Auch für Besucher, die London vermeintlich schon kennen, lohnt ein Wiedersehen: Eine Bootsfahrt von der „City of London“ zur „City of Westminster“ (3 Pfund für Inhaber eines U-Bahn-Passes) zeigt, wie sehr sich die Stadt in den letzten Jahren verändert hat. Das moderne London wurde vor allem von Sir Norman Foster geprägt, der in Deutschland unter anderem die begehbare Kuppel des Berliner Reichstags entworfen hat. Lord Foster hat in London die am Südufer der Themse gelegene 45 Meter hohe, knollenartige City Hall gestaltet, in der eine 500 Meter lange Wendeltreppe nach oben führt. Noch spektakulärer ist die Hauptverwaltung des Rückversicherers Swiss Re in der St Mary Axe: Das 180 Meter hohe Foster-Gebäude, das im Jahr 2004 fertig gestellt wurde und von den Londonern stets nur „Gherkin“, die Gurke, genannt wird, hat aufgrund seiner zweischaligen Fassade einer besonders gute Energiebilanz und gilt als das erste „Öko-Hochhaus“ der Welt.
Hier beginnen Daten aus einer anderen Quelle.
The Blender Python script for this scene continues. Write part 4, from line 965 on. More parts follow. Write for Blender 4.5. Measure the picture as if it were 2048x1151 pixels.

Doch aus London gibt es nicht nur neue Architekturtrends zu vermelden – auch ganze Stadtteile ändern ihr Image, werden vom Treffpunkt der Underdogs zum Szeneviertel. Beispielsweise das Londoner East End, einst ein Arbeiterquartier, aber auch ein Ort, der Einwanderern die Chance bot, eine neue Existenz aufzubauen – beispielsweise französischen Hugenotten, die sich nach der Bartholomäusnacht hier ansiedelten und als Händler durchschlugen, oder jüdischen Kaufleuten, die vor Pogromen in Osteuropa geflohen waren. Heute dominieren Einwohner aus Asien – und das East End trägt den Beinamen Bangla Town. Mittlerweile ist das East End nicht mehr nur ein Einwandererviertel, es ist auch Szene- und In-Viertel. Sei es, dass man sich zum Ausgehen in einem der zahlreichen preiswerten Currylokale trifft, vor denen meist einige Angestellte auf der Straße stehen, die Passanten ansprechen und zum Besuch animieren wollen; sei es, dass man coole In-Bars wie das „Vibes“ oder „93 Feet East“ besucht, die das East End zum Trendausgehgebiet machen. Doch auch wer keine Nachteule ist, kommt im East End auf seine Kosten – denn hier finden sich einige der interessantesten Märkte der Millionenmetropole an der Themse. Ein echter In-Markt mit Boutiquecharakter ist der „Old Spitalsfield Market“, der in hellen Markthallen untergebracht ist. Früher war hier ein reiner Obst- und Gemüsemarkt, doch seit 1991 werden Gürtel und T-Shirts, Handtaschen und Strumpfhosen, CDs, Bücher und Modeschmuck angeboten. Nicht weit davon entfernt, in der ehemaligen Truman-Brauerei, findet sich der alternativ angehauchte Sunday Up-Market, in dem Biokost und fair gehandelte Waren, aber auch modische Accessoires feilgeboten werden.

Im East End liegen Schnäppcheneinkauf und Luxusshopping nahe beieinander: Ein T-Shirt für 3 Pfund oder eine Hose für 5 Pfund, auf dem sonntäglichen Straßenmarkt in der Petticoat Lane, der sich vor allem an Einheimische und weniger an Touristen richtet, ist das kein Problem. Wer hingegen auf Vintage-Mode im Retrolook steht oder im „Junky Styling“-Shop von Annika Sanders und Jerry Seager schräge Recycling-Fashion erwerben will, ist schnell mit 100 Pfund für einen Rock dabei. Weit weniger kostenintensiv ist da ein Bummel über den größten Blumenmarkt Londons, den Flower Market in der Columbia Road, auf dem Blumen, Grünpflanzen und Gartenbedarf verkauft werden. Ähnlich wie am Hamburger Fischmarkt preisen die Händler lauthals ihre Waren an – und wer mehr kauft, bekommt seine Blumen natürlich billiger.